El análisis del eco de luz revela qué átomos había en la explosión. El espectro obtenido muestra signos de hidrógeno y helio, pistas que indican que Cassiopeia A fue en tiempos una estrella supergigante roja cuyo núcleo se colapsó y produjo una supernova de una categoría poco frecuente, llamada «tipo IIb». Hasta ahora no estaba claro a qué tipo de supernova pertenecía Cassiopeia A. Y este resultado ayuda a explicar por qué la explosión pasó inadvertida en 1680. Aparte del efecto absorbente del polvo interestelar, ahora hay que tener en cuenta las características específicas de este tipo de explosiones: «Las supernovas de tipo IIb se debilitan muy rápido», afirma el coautor de este estudio, George Rieke (Universidad de Arizona, Estados Unidos de América). «Este hecho, unido quizá a unas cuantas noches nubladas, podría explicar el enigma histórico que envuelve Cassiopeia A», explica Rieke, refiriéndose al motivo por el que quizá no la detectaron más observadores.
Parte de las observaciones que han llevado a este hallazgo se realizaron en el observatorio de Calar Alto en octubre de 2007, con el telescopio de 2.2 m. Otras observaciones cruciales se efectuaron en Hawái con el telescopio terrestre Subaru, y desde el espacio con el telescopio orbital Spitzer. Pero como sucede con cualquier otra empresa científica, todo este trabajo no es más que el principio. Oliver Krause anuncia: «Estamos muy emocionados con los resultados futuros que puede ofrecer la técnica de los ecos de luz y ya estamos preparados para efectuar observaciones nuevas con los telescopios de Calar Alto y con Subaru este verano, y nos planteamos todo un abanico de preguntas acerca del medio interestelar que se podrían esclarecer gracias al excepcional experimento de ecos de luz que la naturaleza nos brinda en Cassiopeia A».
Los resultados de esta investigación acaban de publicarse en el número del 30 de mayo de 2008 de la revista científica Science.

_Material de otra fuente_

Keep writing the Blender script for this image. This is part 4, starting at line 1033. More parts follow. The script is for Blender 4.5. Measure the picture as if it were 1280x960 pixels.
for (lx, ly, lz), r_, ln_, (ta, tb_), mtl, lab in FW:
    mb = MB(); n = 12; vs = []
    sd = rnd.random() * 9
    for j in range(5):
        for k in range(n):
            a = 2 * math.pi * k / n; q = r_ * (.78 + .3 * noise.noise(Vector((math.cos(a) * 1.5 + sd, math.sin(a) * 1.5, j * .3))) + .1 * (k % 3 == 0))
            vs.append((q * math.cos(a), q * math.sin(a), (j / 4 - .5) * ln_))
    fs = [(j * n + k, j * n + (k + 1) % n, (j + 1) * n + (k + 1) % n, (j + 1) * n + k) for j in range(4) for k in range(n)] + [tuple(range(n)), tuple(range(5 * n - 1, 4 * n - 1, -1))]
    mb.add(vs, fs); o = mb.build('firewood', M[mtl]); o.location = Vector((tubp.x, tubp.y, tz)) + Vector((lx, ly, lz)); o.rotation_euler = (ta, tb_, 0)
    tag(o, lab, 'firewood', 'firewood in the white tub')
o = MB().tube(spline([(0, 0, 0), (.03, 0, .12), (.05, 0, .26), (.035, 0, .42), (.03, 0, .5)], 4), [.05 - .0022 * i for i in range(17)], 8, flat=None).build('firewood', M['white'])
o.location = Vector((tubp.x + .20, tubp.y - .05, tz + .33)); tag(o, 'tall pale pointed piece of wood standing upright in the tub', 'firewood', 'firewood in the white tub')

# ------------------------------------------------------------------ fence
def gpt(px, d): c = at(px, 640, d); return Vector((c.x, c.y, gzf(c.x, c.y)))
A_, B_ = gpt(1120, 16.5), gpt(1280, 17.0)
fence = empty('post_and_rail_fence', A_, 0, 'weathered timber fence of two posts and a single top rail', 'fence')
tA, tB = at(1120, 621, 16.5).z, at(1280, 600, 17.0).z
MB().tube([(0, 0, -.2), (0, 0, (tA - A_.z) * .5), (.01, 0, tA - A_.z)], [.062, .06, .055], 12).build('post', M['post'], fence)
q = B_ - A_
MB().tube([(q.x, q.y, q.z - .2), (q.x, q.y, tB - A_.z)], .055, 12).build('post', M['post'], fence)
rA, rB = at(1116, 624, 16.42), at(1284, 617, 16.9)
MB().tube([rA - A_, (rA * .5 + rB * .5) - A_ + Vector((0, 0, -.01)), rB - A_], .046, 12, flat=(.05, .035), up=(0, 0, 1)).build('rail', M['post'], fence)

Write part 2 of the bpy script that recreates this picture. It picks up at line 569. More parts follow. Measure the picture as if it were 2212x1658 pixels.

Firma el artículo Oliver Krause (Max-Planck-Institut für Astronomie, Instituto Max Planck de Astronomía, Alemania), con los siguientes co-autores: Stephan Birkmann y Miwa Goto (de la misma institución), Tomonori Usuda y Takashi Hattori (国立天文台, Observatorio Astronómico Nacional de Japón), George Rieke y Karl Misselt (University of Arizona, Universidad de Arizona, EE UU).